To bardzo proste – ludzie sukcesu, osiągający najwięcej, działają najwięcej. Nie czekają na „pomyślne wiatry”, na „szczęście” czy cokolwiek innego – pojawia się pomysł i jak najszybciej jest realizowany.

2. Większa tolerancja błędów.

Ludzie sukcesu nie zrażają się porażkami, a często zupełnie tak ich nie traktują. Jeśli nie osiągamy celu, uczymy się na tym i podchodzimy inaczej do sprawy. Ważny jest cel, a nie to, ile razy potkniemy się na drodze do niego.

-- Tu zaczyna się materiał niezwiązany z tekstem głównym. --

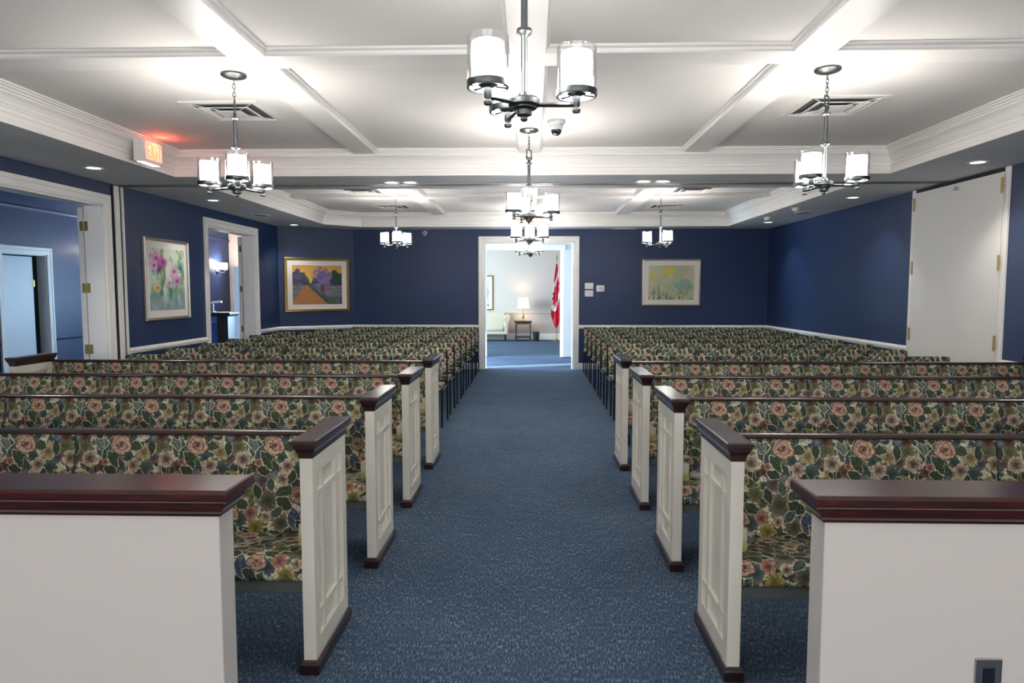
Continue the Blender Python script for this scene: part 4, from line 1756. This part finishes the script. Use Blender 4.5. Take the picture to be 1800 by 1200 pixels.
# ------------------------------------------------------------------ hall objects
r = thing('lectern', 'dark wooden lectern in the hall, seen through the far left doorway', 'lectern', (-6.15, 13.35, 0))
b = new_bm()
mould(b, -.22, .22, -.18, .18, [(0, 0), (.03, 0), (.03, .06), (.01, .08), (0, .09)])
obj('base', b, 'blackwood', r)
b = new_bm()
box(b, -.02, .20, -.16, .16, .08, 1.02, .006)
obj('post', b, 'blackwood', r)
b = new_bm()
mould(b, -.24, .24, -.19, .19, [(0, 1.0), (.015, 1.02), (.03, 1.05), (.03, 1.075), (.02, 1.08)])
obj('top', b, 'blackwood', r)
r = thing('reading_lamp', 'small white reading lamp standing on the hall lectern', 'lamp', (-6.28, 13.30, 1.08))
b = new_bm()
lathe(b, [(0, 0), (.05, 0), (.05, .012), (.008, .02), (.008, .18), (0, .18)], (0, 0, 0), 14)
obj('base', b, 'steel', r, True)
b = new_bm()
tube(b, [(-.05, 0, .175), (.0, 0, .19), (.17, 0, .205)], [.012, .022, .024], 10)
obj('lamp_head', b, 'white', r, True)

MATS['sconceglow'] = emit('sconce_glass', (1.0, 0.86, 0.78, 1), 8.0)


def sconce(label, y):
    r = thing('wall_sconce', label, 'wall light', (HX, y, 1.98))
    b = new_bm()
    lathe(b, [(0, 0), (.07, 0), (.075, .01), (.05, .025), (.03, .04), (0, .045)], (0, 0, 0), 18, 'X')
    obj('back_plate', b, 'nickel', r, True)
    for s in (-.14, .14):
        b = new_bm()
        tube(b, [(.03, 0, 0), (.10, s * .5, -.03), (.14, s, .0), (.14, s, .06)], .009, 8)
        a = obj('arm', b, 'nickel', r, True)
        b = new_bm()
        lathe(b, [(.025, .05), (.05, .055), (.06, .09), (.062, .22), (.058, .22), (.055, .10), (.02, .06)], (.14, s, 0), 18)
        obj('glass_shade', b, 'sconceglow', a, True)
    ld = bpy.data.lights.new('sconce_bulb', 'POINT')
    ld.energy = 34.0
    ld.color = (1.0, .86, .74)
    ld.shadow_soft_size = .08
    lo = bpy.data.objects.new('sconce_bulb', ld)
    COL.objects.link(lo)
    lo.location = (HX + .18, y, 2.17)


sconce('two armed wall sconce glowing in the hall, seen through the far doorway', 17.0)
sconce('two armed wall sconce in the hall, hidden beside the near door jamb', 12.32)

for o in bpy.data.objects:
    if o.type == 'EMPTY' and o.get('label') == '':
        del o['label']
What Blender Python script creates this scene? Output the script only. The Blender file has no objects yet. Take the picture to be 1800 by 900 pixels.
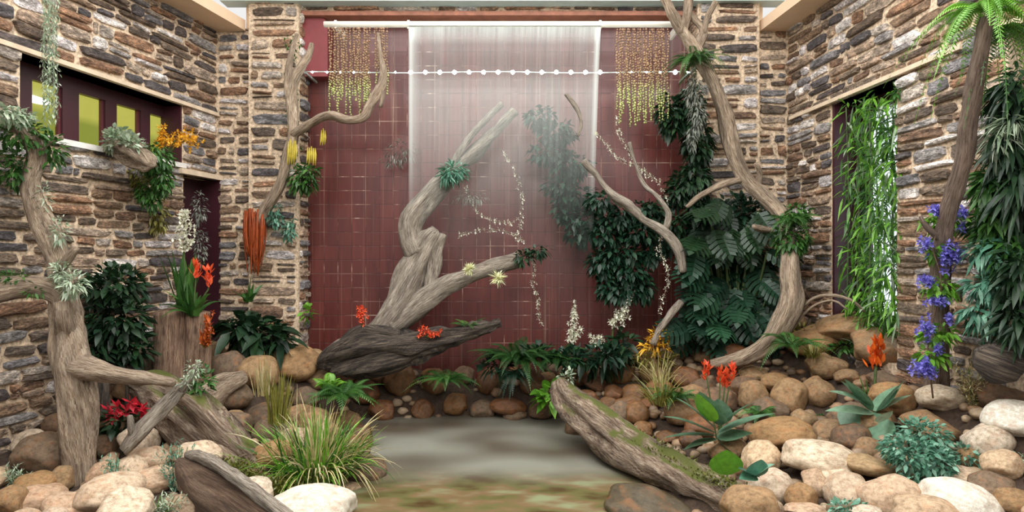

To zazwyczaj ludzie, którzy osiągają najmniej, najbardziej przejmują się błędami. Myślą, że porażki ich definiują („Nie udało mi się, ale jestem debilem”) i bojąc się ich, rezygnują zw swoich marzeń i celów.

Wnioski:

  1. Unikaj idealizowania autorytetów i patrz, jacy są naprawdę – osiągnięcie tych samych celów i poziomu życia, co oni, będzie wtedy dla Ciebie o wiele łatwiejsze.
  2. Porównując się do swoich wzorów szukaj podobieństw, zamiast różnic.
  3. Pamiętaj o celu, który chcesz osiągnąć, zamiast o tym, ile razy Ci się to nie udało.
  4. Przyjmij, że droga do celu może być dłuższa, niż planujesz – ważne, żeby z niej nie zboczyć i uczyć się za każdym razem, gdy otrzymujesz inny wynik, niż zamierzony.